Los militares y la familia Bravo de Laguna tenían un litigio a cuenta de la propiedad y gestión del terreno donde se encontraban las salinas: “los Bravo”, como eran conocidos por los habitantes y trabajadores de La Isleta, eran los propietarios naturales mientras que los militares fueron gestores durante décadas de la parte alta de La Isleta, incluyendo Las Coloradas y Las Salinas por significar un punto estratégico en una Europa en guerras. Cuando la familia Bravo de Laguna recupera el territorio, es con ella con la que Celestino Ramírez tiene que tratar directamente. Su nieto José Ramírez aseguraba en un documental dirigido por Verónica García Melgar y publicado en 2022 por Bilenio Cultura, que lo primero que hizo la familia fue imponer al salinero un canon “abusivo e inasumible”. Celestino se negó y decidió contratar los servicios de un abogado que le asesorara. “El abogado le decía que no se preocupara, que el pleito se ganaba con facilidad”, cuenta su nieto. El final de esta historia es una traición del letrado, que hizo a Celestino firmar un documento “engorroso” por el que el salinero abandonaba la concesión de las salinas y la cedía a los Bravo. “Durante el tiempo que duró el litigio, los Bravo se dedicaron a amedrentar, a amenazar e incordiar a mi abuelo y a nuestra familia, llegando a contratar los servicios de un personaje llamado Antonio el bandido, creemos que un falangista de aquella época, que entraba todos los días a caballo a las salinas con una escopeta”.

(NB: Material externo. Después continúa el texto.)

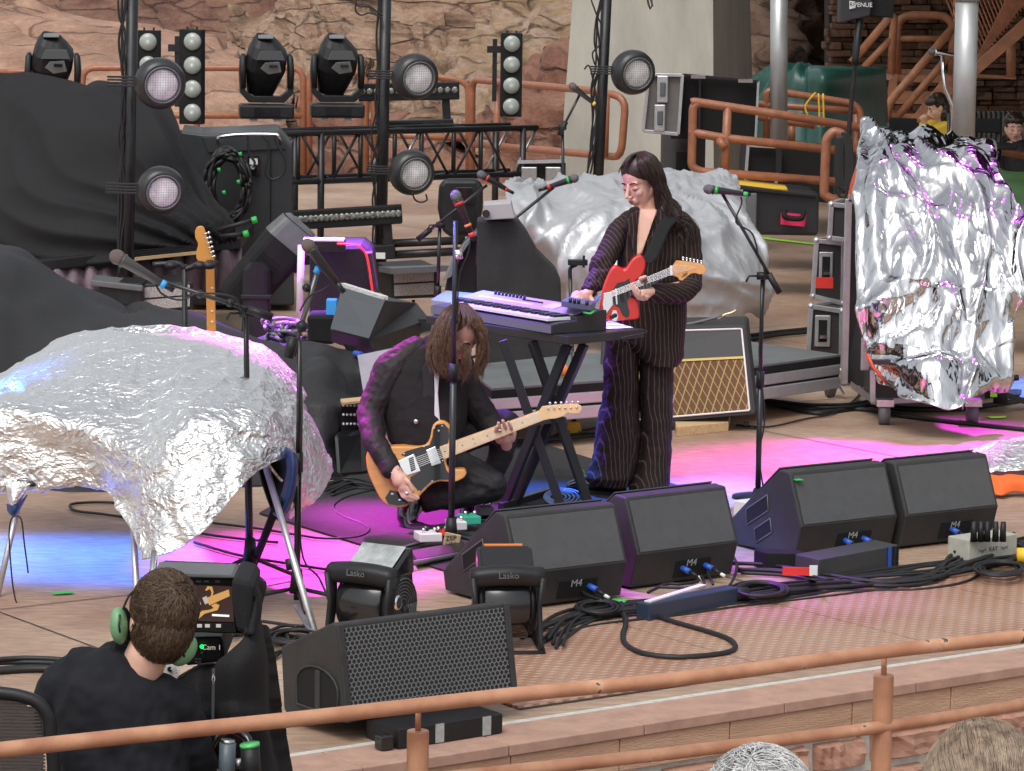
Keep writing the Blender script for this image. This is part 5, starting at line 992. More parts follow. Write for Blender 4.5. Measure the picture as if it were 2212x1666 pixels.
# silver tarpaulin over the drum kit
def f4_(p, i, j):
    n = N.noise(p*1.1); return .11*crease(p.x*4.6+p.z*.8+2.5*n)*min(1, i*1.6) + .06*crease(p.x*7.5-p.z*1.5+4*n)*min(1, i*2) + .02*N.noise(p*.9) + .045*crease(p.x*11-p.z*2+5*n) + .04*crease(p.x*5-p.z*6+4*n) + .012*fold(p.x*13+p.z*9+5*N.noise(p*2)) + .004*N.noise(p*16)
drape('silver_tarpaulin', 'grey silver tarpaulin draped over the drum kit behind the singer', 'tarpaulin',
  [[(1100, 405, 24), (1112, 398, 24), (1160, 396, 24.4), (1210, 388, 24.6), (1290, 378, 24.8), (1390, 366, 24.8), (1500, 372, 24.8), (1560, 378, 24.6), (1592, 396, 24.3)],
   [(1098, 430, 23.4), (1120, 425, 23.3), (1165, 430, 23.4), (1215, 430, 23.6), (1300, 430, 23.5), (1400, 430, 23.5), (1500, 430, 23.5), (1575, 435, 23.5), (1604, 445, 23.6)],
   [(1115, 470, 23.2), (1150, 475, 23.1), (1190, 485, 23.1), (1240, 490, 23.0), (1310, 490, 22.8), (1400, 490, 22.8), (1500, 490, 22.8), (1590, 495, 23), (1618, 500, 23.2)],
   [(1160, 520, 23.1), (1185, 530, 23), (1210, 545, 22.9), (1250, 560, 22.7), (1310, 560, 22.5), (1400, 560, 22.5), (1500, 560, 22.5), (1600, 560, 22.7), (1640, 560, 23)],
   [(1205, 590, 23.1), (1215, 600, 23), (1230, 612, 22.9), (1260, 620, 22.7), (1310, 625, 22.4), (1400, 630, 22.4), (1500, 635, 22.4), (1590, 632, 22.6), (1638, 618, 23)],
   [(1210, 640, 23.1), (1222, 650, 23), (1240, 660, 22.9), (1270, 665, 22.7), (1320, 670, 22.4), (1400, 685, 22.4), (1480, 690, 22.4), (1570, 700, 22.5), (1606, 655, 22.9)]], silv, 16, 16, f4_)
# foil on the right
def f5_(p, i, j):
    n_ = N.noise(V((p.x*1.5, p.y, p.z*.8))); d = .07*facet_n(V((p.x*2.2, p.y, p.z*.6)), 1.5) + .015*facet_n(V((p.x*1.5, p.y, p.z)), 4.5) + .06*crease(p.x*8-p.z*1.5+4*n_) + .03*crease(p.x*4+p.z*6+4*n_) + .03*N.noise(p*1.5)
    if i < .72: d += .016*math.sin(j*38+5*N.noise(V((p.x, p.y, p.z*.35))*2.5))*(1-i*.5)
    a = math.atan2(i-.78, j+.02); d += .034*math.sin(a*15+2*N.noise(p*2))*min(1, j*2)*(1 if i > .5 else .3)
    return d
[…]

Y como ni los abusos de poder ni las desgracias vienen solas, en medio de este pleito, fallece la mujer de Don Celestino y todo esto mina el ánimo del último salinero al que “aburrieron” y en diciembre de 1956 decide abandonar las salinas, dejando aquella frase que recordarían sus nietos toda la vida: “A mí lo que me hicieron fue un mal pago”. Si el caminante pasa por allí, puede ahora imaginar y recordar una ciudad totalmente distinta, blanca y rojo brillante, y lo bueno de la memoria, es que siempre llega a tiempo.